Budaya  

Tari Kuntulan Strategi Pangeran Diponegoro Kelabuhi Belanda

SLAWI, smpantura – Tari Kuntulan Tegalan adalah salah satu seni tradisional yang ada di Kabupaten Tegal. Tarian ini memadukan unsur seni pencak silat dan diiringi dengan rebana dan shalawat. Jadi gerakan Kuntulan ini merupakan perpaduan antara seni Islami dan Jawa kontemporer. Apabila diperhatikan secara detail, tarian ini menggambarkan prajurit yang sedang berlatih bela diri, untuk mempertahankan diri. Untuk kostumnya sendiri berwarna putih-putih.

 

Kuntulan itu sendiri berasal dari kata Kun-Taw atau Kunthauw atau Kuntao, yang merupakan salah satu jenis seni bela diri dari etnis keturunan China, yang tinggal di Filipina. Kuntulan juga diambil dari kata Kuntul yang berarti adalah jenis burung angsa yang berwarna putih.

 

Oleh karena itu, penari Kuntulan ini minimal ada 10 orang dengan kostum atasan dan celana panjang, sepatu dan kaos kaki yang berwarna putih.
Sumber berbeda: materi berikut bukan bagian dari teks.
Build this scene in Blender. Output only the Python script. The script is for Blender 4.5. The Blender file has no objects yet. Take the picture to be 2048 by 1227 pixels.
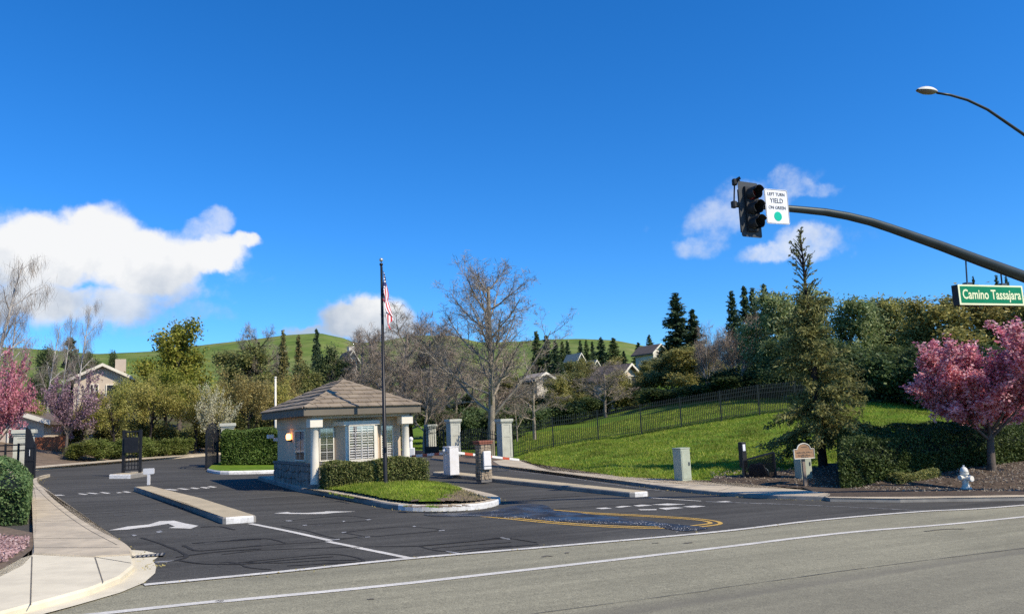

Selain itu, ikat pinggang kalung kace, kain dan mote, ubel dalam dan luar berplisir, dan menggunakan kipas. Untuk instrumennya sendiri menggunakan kenthing, kenthung, rebana, kendhang, bedhug, dan tentu saja sang vokalis.

BACA JUGA :  Pria Gagah Berwujud Manusia Ular Penjaga Brebes

 

Tari Kuntulan diperkirakan tumbuh pada masa perang Pangeran Diponegoro tahun 1825-1830 M. Hal ini digunakan untuk mengelabuhi Pemerintah Belanda agar Laskar Pangeran Diponegoro di dalam menyusun kekuatan (Gladi Keprajuritan), tidak tercium oleh Belanda. Maka gerakan-gerakan bela diri tersebut diperhalus dan berirama serta diiringi dengan rebana maupun syair-syair keagamaan.

 

“Sejarahnya banyak versi, tapi menurut Pamong Budaya Pak Wahyu seperti itu,” kata Sekretaris Paguyuban Kuntulan Sangaji Kabupaten Tegal, Dian, Selasa (25/6/2024).